══ GIVEN INFORMATION ══
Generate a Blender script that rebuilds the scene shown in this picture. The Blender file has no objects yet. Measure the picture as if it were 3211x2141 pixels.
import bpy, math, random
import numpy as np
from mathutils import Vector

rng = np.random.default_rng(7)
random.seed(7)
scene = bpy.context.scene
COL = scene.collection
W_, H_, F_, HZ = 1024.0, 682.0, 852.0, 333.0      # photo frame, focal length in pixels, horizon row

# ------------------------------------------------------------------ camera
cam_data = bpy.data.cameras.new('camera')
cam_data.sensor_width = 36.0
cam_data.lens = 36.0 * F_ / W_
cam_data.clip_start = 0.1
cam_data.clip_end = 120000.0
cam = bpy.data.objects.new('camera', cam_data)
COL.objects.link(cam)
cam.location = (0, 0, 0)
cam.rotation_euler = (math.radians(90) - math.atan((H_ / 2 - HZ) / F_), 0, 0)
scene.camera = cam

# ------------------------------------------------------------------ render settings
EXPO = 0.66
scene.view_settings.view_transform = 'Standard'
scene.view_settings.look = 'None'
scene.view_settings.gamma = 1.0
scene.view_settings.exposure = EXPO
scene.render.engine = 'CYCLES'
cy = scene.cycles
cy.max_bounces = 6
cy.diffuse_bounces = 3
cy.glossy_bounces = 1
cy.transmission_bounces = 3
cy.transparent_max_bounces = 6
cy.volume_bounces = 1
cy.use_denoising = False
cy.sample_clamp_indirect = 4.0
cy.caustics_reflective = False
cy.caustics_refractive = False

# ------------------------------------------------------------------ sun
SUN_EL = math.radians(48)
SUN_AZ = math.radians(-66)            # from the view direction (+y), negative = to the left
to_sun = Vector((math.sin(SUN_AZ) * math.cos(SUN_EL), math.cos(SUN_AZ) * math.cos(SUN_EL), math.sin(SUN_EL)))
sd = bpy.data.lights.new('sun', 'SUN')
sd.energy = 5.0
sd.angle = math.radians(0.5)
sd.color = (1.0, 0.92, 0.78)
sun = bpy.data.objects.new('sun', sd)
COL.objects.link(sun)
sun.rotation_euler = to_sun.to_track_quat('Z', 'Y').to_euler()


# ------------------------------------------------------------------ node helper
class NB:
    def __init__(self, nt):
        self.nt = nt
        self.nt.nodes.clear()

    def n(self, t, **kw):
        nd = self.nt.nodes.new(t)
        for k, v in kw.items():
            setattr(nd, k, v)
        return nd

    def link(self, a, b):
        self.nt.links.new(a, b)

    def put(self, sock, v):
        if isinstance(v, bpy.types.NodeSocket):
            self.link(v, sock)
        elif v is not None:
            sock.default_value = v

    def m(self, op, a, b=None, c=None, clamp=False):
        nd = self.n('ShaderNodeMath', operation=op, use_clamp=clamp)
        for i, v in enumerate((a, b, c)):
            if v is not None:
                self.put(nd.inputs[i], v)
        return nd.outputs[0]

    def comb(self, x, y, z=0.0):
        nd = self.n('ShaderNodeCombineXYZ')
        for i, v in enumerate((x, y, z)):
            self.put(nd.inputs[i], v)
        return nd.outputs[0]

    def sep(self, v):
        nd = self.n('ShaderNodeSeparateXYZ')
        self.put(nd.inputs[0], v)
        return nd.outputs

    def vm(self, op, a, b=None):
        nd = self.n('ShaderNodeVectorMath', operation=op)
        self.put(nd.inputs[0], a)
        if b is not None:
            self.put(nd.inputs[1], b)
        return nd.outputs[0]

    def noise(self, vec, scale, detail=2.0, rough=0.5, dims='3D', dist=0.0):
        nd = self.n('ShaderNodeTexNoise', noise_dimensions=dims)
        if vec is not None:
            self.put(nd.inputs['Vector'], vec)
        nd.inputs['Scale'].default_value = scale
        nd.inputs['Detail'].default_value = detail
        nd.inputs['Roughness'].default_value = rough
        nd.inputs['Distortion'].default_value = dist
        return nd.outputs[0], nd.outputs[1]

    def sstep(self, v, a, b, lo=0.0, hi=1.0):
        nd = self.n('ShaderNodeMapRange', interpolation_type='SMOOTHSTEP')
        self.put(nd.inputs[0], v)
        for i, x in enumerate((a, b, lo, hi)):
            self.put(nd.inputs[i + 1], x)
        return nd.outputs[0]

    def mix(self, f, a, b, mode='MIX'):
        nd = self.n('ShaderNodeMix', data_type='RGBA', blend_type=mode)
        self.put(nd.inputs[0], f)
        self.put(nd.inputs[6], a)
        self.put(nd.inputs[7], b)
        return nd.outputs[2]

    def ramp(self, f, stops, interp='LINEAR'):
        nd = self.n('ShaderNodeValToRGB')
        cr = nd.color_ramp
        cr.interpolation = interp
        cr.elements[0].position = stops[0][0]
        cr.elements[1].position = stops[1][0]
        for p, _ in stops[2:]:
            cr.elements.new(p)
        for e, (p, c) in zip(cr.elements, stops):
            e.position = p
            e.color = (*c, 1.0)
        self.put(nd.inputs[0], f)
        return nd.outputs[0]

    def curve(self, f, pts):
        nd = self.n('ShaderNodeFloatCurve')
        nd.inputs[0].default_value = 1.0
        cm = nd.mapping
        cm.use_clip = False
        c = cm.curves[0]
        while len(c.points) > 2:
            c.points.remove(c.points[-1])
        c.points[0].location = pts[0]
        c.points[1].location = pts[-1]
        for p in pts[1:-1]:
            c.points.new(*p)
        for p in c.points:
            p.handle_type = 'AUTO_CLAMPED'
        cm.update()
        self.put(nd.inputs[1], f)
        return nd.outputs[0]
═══
_DO THIS_:
Return only the lines spanning from the first line of the material through the line with "W_, H_, F_, HZ", copied exactly, both ends kept.

_CORRECT RESPONSE_:
Generate a Blender script that rebuilds the scene shown in this picture. The Blender file has no objects yet. Measure the picture as if it were 3211x2141 pixels.
import bpy, math, random
import numpy as np
from mathutils import Vector

rng = np.random.default_rng(7)
random.seed(7)
scene = bpy.context.scene
COL = scene.collection
W_, H_, F_, HZ = 1024.0, 682.0, 852.0, 333.0      # photo frame, focal length in pixels, horizon row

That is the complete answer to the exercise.